== Set task ==
Collect all the lines that mention the word "Blender".

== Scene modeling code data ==
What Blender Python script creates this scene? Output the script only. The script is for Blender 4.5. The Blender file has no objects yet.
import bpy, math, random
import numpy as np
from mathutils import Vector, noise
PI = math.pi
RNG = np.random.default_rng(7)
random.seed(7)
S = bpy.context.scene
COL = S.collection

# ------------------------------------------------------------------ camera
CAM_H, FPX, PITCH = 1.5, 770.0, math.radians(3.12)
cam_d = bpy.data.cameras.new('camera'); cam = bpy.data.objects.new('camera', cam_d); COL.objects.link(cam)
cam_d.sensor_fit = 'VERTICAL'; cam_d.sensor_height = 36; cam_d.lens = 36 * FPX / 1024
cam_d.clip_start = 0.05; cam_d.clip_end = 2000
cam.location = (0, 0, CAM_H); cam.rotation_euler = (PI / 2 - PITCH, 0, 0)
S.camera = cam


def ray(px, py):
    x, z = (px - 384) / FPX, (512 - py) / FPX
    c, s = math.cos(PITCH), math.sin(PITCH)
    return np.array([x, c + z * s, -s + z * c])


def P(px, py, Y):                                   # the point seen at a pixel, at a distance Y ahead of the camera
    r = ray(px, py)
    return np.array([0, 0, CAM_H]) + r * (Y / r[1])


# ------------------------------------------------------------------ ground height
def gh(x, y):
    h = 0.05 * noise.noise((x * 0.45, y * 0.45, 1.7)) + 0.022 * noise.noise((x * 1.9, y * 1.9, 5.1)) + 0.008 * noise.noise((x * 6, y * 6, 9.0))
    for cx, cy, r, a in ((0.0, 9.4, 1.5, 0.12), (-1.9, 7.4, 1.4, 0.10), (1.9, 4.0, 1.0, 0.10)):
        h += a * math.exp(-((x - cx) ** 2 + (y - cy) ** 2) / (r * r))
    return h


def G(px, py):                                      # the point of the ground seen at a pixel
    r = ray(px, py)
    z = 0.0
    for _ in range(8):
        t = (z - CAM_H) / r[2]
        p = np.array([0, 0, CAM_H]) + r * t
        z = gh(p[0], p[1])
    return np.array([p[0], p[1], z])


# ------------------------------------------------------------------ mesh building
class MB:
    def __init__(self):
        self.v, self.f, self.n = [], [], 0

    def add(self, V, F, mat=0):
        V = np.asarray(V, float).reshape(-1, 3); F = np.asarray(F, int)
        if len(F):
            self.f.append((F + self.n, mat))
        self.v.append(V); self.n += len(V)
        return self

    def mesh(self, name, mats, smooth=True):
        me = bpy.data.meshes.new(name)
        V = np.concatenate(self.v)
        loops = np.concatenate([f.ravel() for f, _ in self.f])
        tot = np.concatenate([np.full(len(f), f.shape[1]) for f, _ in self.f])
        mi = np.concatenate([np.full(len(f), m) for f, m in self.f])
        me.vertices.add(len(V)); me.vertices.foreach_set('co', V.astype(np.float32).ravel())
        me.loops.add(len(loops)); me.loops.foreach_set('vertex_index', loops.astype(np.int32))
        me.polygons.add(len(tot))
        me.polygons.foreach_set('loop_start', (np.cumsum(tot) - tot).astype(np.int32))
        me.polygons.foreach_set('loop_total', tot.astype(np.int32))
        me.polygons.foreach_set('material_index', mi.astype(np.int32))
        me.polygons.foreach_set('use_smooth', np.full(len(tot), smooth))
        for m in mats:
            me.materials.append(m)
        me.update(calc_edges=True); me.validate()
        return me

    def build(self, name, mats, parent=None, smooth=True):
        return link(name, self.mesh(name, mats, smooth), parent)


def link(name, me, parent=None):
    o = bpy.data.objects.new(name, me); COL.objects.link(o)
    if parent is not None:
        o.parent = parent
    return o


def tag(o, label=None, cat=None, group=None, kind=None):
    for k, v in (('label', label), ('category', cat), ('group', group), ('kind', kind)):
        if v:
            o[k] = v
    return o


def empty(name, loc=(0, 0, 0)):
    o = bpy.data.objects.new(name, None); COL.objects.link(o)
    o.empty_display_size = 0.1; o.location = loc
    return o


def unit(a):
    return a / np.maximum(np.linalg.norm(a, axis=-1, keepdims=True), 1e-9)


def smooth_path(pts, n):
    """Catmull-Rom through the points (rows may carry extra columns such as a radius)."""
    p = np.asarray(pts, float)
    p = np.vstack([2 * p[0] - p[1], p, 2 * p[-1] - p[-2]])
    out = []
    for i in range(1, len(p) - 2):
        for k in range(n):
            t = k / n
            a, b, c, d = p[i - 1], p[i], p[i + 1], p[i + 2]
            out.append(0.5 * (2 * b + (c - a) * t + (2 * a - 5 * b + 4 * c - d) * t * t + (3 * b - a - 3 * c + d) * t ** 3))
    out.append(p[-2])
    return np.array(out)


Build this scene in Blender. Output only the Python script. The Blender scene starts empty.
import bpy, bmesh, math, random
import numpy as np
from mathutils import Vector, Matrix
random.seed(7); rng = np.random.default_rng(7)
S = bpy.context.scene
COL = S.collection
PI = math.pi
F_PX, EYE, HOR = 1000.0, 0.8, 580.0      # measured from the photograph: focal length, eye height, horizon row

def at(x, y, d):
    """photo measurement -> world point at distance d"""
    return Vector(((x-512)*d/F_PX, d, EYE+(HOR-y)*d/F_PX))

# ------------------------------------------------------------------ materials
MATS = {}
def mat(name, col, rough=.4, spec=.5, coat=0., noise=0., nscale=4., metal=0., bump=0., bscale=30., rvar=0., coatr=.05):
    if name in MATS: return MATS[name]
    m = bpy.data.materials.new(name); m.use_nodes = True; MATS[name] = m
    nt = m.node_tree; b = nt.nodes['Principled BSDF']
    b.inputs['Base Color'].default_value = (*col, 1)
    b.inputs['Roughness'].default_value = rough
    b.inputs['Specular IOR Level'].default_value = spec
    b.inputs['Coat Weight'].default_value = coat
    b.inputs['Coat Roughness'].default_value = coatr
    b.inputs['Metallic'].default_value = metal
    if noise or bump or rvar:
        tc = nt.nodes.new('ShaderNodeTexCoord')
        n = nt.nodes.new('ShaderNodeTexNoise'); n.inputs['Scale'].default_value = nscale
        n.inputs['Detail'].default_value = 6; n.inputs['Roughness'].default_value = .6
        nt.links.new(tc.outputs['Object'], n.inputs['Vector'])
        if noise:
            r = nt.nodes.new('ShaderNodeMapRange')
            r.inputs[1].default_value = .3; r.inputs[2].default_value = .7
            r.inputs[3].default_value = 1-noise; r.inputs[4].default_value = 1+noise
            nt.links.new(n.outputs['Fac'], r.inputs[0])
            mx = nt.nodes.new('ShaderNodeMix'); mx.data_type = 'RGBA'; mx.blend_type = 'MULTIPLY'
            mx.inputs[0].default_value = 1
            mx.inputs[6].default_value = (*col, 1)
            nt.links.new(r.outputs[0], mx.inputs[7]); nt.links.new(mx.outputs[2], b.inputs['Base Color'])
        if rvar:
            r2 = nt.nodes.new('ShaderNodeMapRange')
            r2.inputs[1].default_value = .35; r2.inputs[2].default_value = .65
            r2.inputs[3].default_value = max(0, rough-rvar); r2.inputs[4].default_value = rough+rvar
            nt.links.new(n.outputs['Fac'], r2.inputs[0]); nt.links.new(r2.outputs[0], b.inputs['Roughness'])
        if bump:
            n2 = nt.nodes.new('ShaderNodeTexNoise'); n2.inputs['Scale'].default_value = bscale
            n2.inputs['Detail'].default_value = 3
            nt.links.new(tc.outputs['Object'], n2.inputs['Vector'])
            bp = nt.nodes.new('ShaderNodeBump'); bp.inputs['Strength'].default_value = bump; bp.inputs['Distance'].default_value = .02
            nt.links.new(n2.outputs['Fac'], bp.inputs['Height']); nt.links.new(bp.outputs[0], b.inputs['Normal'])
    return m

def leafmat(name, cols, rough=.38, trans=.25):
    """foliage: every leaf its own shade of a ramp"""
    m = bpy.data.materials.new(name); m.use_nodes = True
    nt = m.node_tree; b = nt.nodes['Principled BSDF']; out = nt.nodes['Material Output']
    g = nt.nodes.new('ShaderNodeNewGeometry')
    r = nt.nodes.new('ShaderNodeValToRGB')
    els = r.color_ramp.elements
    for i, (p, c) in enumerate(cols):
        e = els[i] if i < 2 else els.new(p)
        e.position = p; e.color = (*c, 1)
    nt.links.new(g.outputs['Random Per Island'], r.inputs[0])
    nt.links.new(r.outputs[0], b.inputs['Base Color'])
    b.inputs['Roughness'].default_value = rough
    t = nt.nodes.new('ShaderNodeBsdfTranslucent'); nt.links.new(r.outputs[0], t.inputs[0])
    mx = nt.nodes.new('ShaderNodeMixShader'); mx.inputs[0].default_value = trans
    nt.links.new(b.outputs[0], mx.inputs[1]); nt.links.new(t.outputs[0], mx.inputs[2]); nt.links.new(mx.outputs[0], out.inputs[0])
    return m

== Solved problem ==
What Blender Python script creates this scene? Output the script only. The script is for Blender 4.5. The Blender file has no objects yet.
Build this scene in Blender. Output only the Python script. The Blender scene starts empty.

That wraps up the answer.